The bead, found at the La Prele Mammoth site in Converse County, is the oldest known bead in the Americas.

Surovell’s research was published in the peer-reviewed journal Scientific Reports; the paper is titled “Use of hare bone for the manufacture of a Clovis bead.” Members of the research team included people from UW, the Office of the Wyoming State Archaeologist, the University of Manchester, Weber State University and Chico State University.

The La Prele Mammoth site preserves the remains of a killed or scavenged sub-adult Columbian mammoth and an associated camp occupied during the time the animal was butchered.

To determine the origin of the bone bead, the team extracted collagen for zooarchaeology by mass spectrometry, also known as ZooMS, which allowed the group to gain insights about the chemical composition of the bone.

The researchers concluded that the bead was made from either a metapodial (the bones that link the phalanges of the digits to the more proximal bones of the limb) or a proximal phalanx (a bone found in the fingers and toes of humans and other vertebrates) of a hare.

This finding represents the first secure evidence for the use of hares during the Clovis period, which refers to a prehistoric era in North America, particularly prominent about 12,000 years ago.

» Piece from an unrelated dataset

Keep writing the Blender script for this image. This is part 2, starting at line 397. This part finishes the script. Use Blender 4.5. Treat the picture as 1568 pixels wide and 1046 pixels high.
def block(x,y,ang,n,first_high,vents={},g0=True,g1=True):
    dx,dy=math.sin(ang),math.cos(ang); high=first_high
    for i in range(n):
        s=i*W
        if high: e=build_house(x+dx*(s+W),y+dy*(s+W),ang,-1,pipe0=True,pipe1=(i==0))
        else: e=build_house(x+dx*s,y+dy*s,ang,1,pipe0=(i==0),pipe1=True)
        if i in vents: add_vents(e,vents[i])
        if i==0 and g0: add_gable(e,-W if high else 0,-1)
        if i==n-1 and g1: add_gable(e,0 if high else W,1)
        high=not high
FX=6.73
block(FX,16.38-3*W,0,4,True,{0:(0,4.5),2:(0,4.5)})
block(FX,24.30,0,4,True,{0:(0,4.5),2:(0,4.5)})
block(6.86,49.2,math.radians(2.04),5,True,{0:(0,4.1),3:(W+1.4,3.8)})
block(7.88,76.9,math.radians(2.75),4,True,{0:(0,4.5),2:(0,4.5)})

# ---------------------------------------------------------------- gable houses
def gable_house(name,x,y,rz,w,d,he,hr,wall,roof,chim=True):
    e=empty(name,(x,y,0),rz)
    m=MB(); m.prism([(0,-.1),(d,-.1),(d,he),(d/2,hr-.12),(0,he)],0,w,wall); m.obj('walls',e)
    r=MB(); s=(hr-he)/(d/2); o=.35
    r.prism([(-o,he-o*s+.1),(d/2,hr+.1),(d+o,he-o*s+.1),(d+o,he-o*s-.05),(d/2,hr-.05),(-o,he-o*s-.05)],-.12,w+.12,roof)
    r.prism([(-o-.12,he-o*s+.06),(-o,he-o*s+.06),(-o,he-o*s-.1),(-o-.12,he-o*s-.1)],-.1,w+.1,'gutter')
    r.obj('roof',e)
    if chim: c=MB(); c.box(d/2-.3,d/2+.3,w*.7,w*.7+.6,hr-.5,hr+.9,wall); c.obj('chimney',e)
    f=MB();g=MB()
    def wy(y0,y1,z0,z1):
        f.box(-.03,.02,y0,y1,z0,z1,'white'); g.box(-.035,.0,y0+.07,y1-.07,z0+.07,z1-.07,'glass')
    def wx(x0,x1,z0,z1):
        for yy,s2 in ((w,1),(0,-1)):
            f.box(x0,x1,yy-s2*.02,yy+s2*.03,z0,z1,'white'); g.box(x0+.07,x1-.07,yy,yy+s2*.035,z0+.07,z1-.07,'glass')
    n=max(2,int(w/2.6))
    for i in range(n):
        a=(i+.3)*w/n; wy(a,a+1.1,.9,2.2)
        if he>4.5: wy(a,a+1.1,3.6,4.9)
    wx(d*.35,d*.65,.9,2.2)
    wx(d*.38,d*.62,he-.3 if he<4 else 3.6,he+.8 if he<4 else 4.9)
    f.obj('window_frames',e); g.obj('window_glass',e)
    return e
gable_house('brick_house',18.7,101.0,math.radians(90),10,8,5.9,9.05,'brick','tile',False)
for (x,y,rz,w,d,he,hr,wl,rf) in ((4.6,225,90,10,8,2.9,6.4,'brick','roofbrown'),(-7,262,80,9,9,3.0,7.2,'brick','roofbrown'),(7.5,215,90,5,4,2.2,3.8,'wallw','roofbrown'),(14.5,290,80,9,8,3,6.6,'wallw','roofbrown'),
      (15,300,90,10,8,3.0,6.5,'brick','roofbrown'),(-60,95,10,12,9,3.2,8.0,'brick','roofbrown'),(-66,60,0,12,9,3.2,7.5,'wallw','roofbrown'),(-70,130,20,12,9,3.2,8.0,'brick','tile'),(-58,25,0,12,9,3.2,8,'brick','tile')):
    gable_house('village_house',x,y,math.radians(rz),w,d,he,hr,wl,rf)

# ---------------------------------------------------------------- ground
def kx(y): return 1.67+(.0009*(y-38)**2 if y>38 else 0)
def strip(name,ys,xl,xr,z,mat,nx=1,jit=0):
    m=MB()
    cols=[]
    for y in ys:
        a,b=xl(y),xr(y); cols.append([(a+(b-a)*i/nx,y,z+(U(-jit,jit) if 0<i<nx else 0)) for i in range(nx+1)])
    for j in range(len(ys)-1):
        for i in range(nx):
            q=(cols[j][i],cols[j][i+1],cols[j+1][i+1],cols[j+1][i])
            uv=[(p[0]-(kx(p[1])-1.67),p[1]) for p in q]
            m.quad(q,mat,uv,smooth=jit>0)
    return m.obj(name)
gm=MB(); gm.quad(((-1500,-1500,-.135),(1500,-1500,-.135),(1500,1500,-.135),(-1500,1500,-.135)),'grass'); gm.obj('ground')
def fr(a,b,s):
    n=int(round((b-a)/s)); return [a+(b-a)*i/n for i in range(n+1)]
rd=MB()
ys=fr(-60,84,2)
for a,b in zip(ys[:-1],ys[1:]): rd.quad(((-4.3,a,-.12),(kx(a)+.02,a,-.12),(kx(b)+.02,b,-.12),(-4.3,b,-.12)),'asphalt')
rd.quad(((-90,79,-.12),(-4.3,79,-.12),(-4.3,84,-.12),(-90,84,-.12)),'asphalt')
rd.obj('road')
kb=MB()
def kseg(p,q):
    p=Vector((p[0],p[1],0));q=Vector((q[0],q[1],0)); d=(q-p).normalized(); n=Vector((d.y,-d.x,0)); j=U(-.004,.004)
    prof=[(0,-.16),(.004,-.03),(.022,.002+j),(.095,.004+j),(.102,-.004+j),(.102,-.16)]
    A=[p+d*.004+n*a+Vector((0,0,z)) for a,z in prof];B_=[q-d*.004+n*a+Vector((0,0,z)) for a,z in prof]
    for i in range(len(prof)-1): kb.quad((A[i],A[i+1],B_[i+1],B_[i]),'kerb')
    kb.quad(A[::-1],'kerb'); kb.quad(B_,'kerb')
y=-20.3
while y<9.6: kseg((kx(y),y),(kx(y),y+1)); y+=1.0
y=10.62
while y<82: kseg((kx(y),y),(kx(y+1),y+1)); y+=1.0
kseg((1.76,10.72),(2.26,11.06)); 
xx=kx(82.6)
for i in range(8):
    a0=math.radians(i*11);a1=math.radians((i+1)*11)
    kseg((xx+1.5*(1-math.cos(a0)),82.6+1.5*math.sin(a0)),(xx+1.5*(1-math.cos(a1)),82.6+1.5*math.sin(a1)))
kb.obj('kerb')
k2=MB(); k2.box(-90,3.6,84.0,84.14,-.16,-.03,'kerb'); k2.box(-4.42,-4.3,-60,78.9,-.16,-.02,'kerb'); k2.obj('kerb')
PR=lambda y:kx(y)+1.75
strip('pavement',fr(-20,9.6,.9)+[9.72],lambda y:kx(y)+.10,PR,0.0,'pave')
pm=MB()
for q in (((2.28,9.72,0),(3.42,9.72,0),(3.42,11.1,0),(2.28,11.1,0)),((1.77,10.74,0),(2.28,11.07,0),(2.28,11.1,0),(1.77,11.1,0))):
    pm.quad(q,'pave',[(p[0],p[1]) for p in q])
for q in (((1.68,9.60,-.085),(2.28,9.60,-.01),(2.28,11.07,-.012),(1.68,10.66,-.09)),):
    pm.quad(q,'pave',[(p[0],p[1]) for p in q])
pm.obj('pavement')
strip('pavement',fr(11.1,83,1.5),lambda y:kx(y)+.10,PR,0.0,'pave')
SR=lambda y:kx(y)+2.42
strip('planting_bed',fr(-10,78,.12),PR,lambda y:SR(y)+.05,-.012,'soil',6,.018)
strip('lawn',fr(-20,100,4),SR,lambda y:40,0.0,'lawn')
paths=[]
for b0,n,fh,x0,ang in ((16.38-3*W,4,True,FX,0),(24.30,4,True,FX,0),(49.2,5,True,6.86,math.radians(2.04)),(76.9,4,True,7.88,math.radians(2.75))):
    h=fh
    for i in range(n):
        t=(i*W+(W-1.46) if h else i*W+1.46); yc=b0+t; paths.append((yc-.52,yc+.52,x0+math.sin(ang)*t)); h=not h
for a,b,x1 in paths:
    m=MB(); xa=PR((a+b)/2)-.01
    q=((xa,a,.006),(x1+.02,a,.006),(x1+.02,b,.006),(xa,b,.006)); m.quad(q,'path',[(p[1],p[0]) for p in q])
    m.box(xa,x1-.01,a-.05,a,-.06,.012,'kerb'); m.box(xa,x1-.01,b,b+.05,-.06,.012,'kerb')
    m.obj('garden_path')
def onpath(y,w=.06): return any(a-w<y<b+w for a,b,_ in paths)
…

It’s named after the Clovis archaeological site in New Mexico, where distinctive stone tools were discovered.

The bead is about 7 millimeters in length, and its internal diameter averages 1.6 millimeters. The research team considered the possibility that the bead could have been the result of carnivore consumption and digestion and not created by humans; however, carnivores were not common on this site, and the artifact was recovered 1 meter from a dense scatter of other cultural materials.

Additionally, the grooves on the outside of the bead are consistent with creation by humans, either with stones or their teeth. Beads like this one were likely used to decorate their bodies or clothing.

Surovell, who also directs UW’s Frison Institute, is an archaeologist with specialization in Paleoindian period, the earliest period of American archaeology. He has worked primarily in the Great Plains and Rocky Mountains but also has field experience in Eurasia. He is interested in factors that structure the archaeological record from decision-making to site formation.